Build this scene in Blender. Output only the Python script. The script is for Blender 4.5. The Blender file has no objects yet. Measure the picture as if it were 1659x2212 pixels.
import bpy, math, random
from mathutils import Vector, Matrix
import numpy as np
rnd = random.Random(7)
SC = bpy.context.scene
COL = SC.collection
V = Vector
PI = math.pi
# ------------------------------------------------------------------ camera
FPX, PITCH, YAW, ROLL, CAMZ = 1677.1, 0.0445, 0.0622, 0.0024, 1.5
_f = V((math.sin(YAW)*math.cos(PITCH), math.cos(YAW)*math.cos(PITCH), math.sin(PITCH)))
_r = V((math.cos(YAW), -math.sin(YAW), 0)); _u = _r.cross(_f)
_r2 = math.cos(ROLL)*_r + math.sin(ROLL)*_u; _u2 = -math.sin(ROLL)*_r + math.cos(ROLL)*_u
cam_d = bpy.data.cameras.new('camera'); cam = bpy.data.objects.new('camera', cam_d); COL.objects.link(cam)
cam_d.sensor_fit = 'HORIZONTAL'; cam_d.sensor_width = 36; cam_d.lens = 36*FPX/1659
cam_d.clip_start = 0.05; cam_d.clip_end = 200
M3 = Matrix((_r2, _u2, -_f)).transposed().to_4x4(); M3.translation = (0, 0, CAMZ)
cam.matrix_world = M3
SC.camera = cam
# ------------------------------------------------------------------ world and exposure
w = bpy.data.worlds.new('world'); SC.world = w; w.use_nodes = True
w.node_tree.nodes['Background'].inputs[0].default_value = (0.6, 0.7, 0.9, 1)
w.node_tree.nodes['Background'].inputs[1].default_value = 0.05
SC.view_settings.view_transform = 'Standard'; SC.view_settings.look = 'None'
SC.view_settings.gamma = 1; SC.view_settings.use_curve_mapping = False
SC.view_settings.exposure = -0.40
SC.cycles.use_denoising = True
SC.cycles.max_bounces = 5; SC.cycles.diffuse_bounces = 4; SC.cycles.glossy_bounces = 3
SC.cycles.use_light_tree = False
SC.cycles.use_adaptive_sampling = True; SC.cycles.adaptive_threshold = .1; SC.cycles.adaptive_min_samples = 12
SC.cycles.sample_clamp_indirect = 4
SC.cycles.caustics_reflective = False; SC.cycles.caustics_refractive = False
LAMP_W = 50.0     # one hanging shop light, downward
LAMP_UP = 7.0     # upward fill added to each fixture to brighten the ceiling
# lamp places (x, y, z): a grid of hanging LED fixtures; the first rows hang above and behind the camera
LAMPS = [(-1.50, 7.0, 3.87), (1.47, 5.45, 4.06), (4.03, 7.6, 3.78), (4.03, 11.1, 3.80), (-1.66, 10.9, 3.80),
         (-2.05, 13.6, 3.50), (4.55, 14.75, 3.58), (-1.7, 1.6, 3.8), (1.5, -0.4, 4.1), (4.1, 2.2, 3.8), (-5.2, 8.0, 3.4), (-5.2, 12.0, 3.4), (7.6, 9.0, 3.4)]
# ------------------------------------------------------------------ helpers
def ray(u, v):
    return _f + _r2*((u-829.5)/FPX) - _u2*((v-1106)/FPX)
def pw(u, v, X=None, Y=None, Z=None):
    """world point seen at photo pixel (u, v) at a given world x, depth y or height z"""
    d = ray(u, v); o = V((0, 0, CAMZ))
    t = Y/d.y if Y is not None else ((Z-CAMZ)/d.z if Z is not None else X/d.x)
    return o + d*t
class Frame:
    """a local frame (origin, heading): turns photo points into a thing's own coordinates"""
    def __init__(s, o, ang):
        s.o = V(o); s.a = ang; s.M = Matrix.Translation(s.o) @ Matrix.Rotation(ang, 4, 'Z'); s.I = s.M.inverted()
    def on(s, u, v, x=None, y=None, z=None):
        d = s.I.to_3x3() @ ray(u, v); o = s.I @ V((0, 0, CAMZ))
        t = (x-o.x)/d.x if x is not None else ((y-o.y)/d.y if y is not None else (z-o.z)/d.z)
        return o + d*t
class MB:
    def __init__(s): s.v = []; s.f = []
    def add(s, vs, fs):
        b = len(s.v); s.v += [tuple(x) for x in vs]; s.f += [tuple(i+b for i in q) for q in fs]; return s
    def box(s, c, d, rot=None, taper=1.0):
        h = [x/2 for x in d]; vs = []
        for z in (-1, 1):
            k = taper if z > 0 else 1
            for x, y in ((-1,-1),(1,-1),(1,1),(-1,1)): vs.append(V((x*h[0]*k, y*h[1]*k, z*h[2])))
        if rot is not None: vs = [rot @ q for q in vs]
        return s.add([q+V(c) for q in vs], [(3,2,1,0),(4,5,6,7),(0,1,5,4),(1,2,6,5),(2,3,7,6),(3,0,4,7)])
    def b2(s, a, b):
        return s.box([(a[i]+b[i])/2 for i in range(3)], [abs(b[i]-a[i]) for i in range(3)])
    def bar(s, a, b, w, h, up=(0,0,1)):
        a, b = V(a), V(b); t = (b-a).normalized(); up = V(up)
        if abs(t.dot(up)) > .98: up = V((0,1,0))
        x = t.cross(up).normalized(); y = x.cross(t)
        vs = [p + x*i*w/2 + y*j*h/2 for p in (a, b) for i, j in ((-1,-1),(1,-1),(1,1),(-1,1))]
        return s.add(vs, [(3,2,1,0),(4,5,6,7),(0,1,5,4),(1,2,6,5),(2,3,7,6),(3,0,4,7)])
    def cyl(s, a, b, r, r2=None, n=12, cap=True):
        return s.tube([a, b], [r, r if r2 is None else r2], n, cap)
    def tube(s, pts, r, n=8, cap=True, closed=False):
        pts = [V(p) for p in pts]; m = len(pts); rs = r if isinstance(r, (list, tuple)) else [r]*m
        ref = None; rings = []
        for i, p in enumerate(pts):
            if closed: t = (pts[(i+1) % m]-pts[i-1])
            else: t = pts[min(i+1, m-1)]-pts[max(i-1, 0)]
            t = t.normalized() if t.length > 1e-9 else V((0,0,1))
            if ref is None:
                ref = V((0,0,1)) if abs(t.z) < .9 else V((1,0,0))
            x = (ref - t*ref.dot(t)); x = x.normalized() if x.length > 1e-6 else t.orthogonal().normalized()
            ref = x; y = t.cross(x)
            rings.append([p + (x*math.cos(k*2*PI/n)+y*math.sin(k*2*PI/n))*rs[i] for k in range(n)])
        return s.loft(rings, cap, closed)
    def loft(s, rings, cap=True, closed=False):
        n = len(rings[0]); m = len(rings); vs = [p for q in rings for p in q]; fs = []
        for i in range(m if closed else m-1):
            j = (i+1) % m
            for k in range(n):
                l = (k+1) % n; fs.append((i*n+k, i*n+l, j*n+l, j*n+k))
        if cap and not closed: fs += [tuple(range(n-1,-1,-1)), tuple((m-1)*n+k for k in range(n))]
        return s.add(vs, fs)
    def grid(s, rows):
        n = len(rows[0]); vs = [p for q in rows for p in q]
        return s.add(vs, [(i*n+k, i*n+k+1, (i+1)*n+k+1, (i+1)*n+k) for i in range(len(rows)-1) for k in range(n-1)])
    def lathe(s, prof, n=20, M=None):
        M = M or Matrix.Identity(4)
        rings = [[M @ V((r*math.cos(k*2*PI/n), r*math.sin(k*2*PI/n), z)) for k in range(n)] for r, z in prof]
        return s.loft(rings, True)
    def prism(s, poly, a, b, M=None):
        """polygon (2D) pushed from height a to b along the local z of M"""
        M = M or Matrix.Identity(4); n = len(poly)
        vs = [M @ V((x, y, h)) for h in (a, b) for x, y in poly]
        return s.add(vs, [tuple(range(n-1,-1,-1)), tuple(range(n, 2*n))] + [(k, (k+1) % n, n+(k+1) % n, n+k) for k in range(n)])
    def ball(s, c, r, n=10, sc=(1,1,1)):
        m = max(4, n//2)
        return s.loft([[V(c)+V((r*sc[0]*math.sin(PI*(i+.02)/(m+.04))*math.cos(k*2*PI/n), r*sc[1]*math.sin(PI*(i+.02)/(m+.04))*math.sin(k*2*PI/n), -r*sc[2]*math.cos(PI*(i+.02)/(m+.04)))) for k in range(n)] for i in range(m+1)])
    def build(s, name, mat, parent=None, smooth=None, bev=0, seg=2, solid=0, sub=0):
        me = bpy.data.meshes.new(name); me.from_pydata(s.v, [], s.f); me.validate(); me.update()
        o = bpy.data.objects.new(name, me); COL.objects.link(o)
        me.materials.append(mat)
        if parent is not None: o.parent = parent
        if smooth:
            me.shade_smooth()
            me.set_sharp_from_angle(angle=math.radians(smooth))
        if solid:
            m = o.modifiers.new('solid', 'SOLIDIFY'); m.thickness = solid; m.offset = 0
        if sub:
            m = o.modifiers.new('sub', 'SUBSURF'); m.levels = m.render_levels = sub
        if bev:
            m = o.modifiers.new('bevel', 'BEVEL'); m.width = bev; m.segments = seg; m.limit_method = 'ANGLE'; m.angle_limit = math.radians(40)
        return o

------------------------

**WHAT YOU ARE ASKED TO DO**
Check each line above for the string "scene" and report how many lines have it, giving only the number.

**THE OUTPUT**
2